INSTRUCTIONS FOR THE TASK. Quote the listing below in full and exactly as written, but omit every picture.

GIVEN MATERIAL.
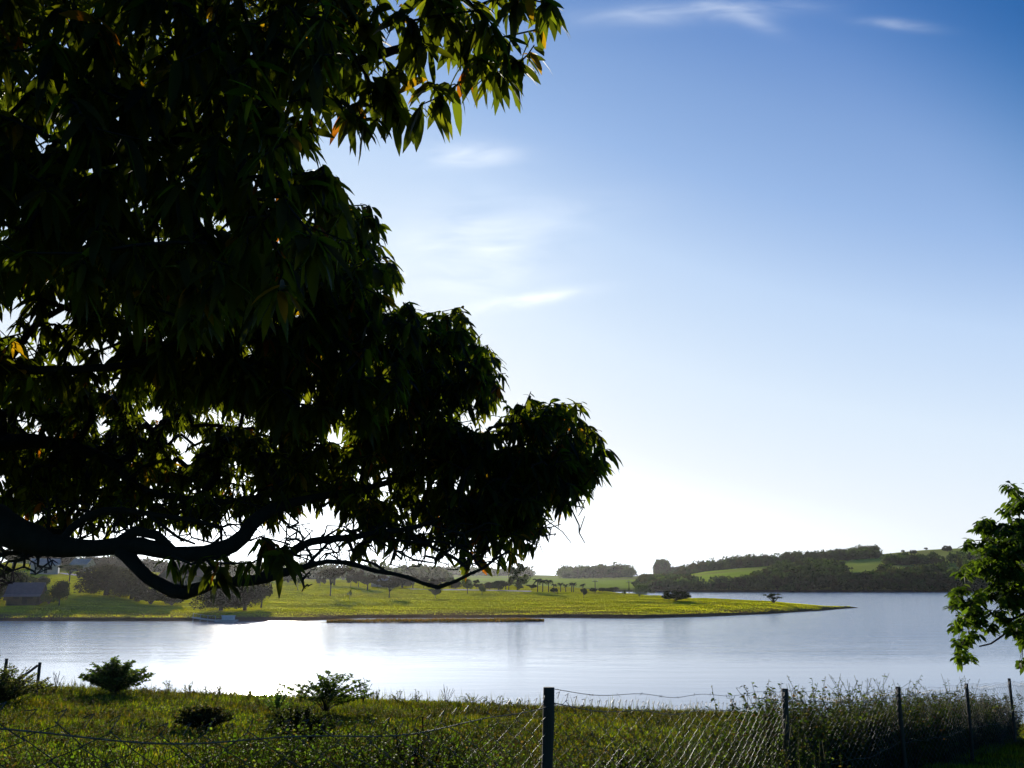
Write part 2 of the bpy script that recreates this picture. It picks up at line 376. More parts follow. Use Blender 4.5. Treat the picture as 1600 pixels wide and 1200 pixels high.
HIL = [(-1400, [(560, -2), (620, 4), (700, 8), (900, 14), (1100, 22), (1400, 34), (1800, 45), (2600, 30)]),
       (200, [(560, -2), (620, 4), (700, 8), (900, 12), (1100, 18), (1400, 26), (1800, 34), (2600, 20)]),
       (480, [(590, -2), (640, 3), (720, 6), (900, 8), (1100, 10), (1400, 15), (1800, 20), (2600, 12)]),
       (700, [(600, -2), (650, 3), (720, 4), (900, 6), (1100, 9), (1400, 14), (1800, 19.5), (2600, 12)]),
       (900, [(655, -2), (670, 0), (720, 3), (850, 5), (1050, 7), (1300, 10), (1700, 15.5), (2600, 12)]),
       (1040, [(655, -2), (668, 0), (720, 3), (850, 5), (1000, 8), (1200, 11), (1500, 13.5), (2600, 10)]),
       (1100, [(655, -2), (666, 0), (690, 4), (760, 8), (900, 13), (1050, 16), (1300, 16.5), (2600, 10)]),
       (1160, [(655, -2), (666, 0), (690, 5), (760, 10), (900, 17), (1050, 20), (1300, 20), (2600, 10)]),
       (1250, [(655, -2), (666, 0), (690, 6), (760, 12), (880, 19), (1050, 27), (1250, 28), (2600, 15)]),
       (1370, [(655, -2), (666, 0), (690, 6), (760, 13), (860, 20), (980, 28), (1150, 36.5), (2600, 20)]),
       (1510, [(655, -2), (666, 0), (690, 6), (760, 13), (860, 20), (980, 29), (1200, 46), (2600, 25)]),
       (1600, [(655, -2), (666, 0), (690, 6), (760, 13), (860, 20), (980, 29), (1200, 49), (2600, 28)]),
       (2600, [(655, -2), (666, 0), (690, 8), (760, 15), (860, 24), (980, 34), (1200, 60), (2600, 30)])]
pen_prof, pen_z0 = table(PEN); hil_prof, hil_z0 = table(HIL)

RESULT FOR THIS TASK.
Write part 2 of the bpy script that recreates this picture. It picks up at line 376. More parts follow. Use Blender 4.5. Treat the picture as 1600 pixels wide and 1200 pixels high.
HIL = [(-1400, [(560, -2), (620, 4), (700, 8), (900, 14), (1100, 22), (1400, 34), (1800, 45), (2600, 30)]),
       (200, [(560, -2), (620, 4), (700, 8), (900, 12), (1100, 18), (1400, 26), (1800, 34), (2600, 20)]),
       (480, [(590, -2), (640, 3), (720, 6), (900, 8), (1100, 10), (1400, 15), (1800, 20), (2600, 12)]),
       (700, [(600, -2), (650, 3), (720, 4), (900, 6), (1100, 9), (1400, 14), (1800, 19.5), (2600, 12)]),
       (900, [(655, -2), (670, 0), (720, 3), (850, 5), (1050, 7), (1300, 10), (1700, 15.5), (2600, 12)]),
       (1040, [(655, -2), (668, 0), (720, 3), (850, 5), (1000, 8), (1200, 11), (1500, 13.5), (2600, 10)]),
       (1100, [(655, -2), (666, 0), (690, 4), (760, 8), (900, 13), (1050, 16), (1300, 16.5), (2600, 10)]),
       (1160, [(655, -2), (666, 0), (690, 5), (760, 10), (900, 17), (1050, 20), (1300, 20), (2600, 10)]),
       (1250, [(655, -2), (666, 0), (690, 6), (760, 12), (880, 19), (1050, 27), (1250, 28), (2600, 15)]),
       (1370, [(655, -2), (666, 0), (690, 6), (760, 13), (860, 20), (980, 28), (1150, 36.5), (2600, 20)]),
       (1510, [(655, -2), (666, 0), (690, 6), (760, 13), (860, 20), (980, 29), (1200, 46), (2600, 25)]),
       (1600, [(655, -2), (666, 0), (690, 6), (760, 13), (860, 20), (980, 29), (1200, 49), (2600, 28)]),
       (2600, [(655, -2), (666, 0), (690, 8), (760, 15), (860, 24), (980, 34), (1200, 60), (2600, 30)])]
pen_prof, pen_z0 = table(PEN); hil_prof, hil_z0 = table(HIL)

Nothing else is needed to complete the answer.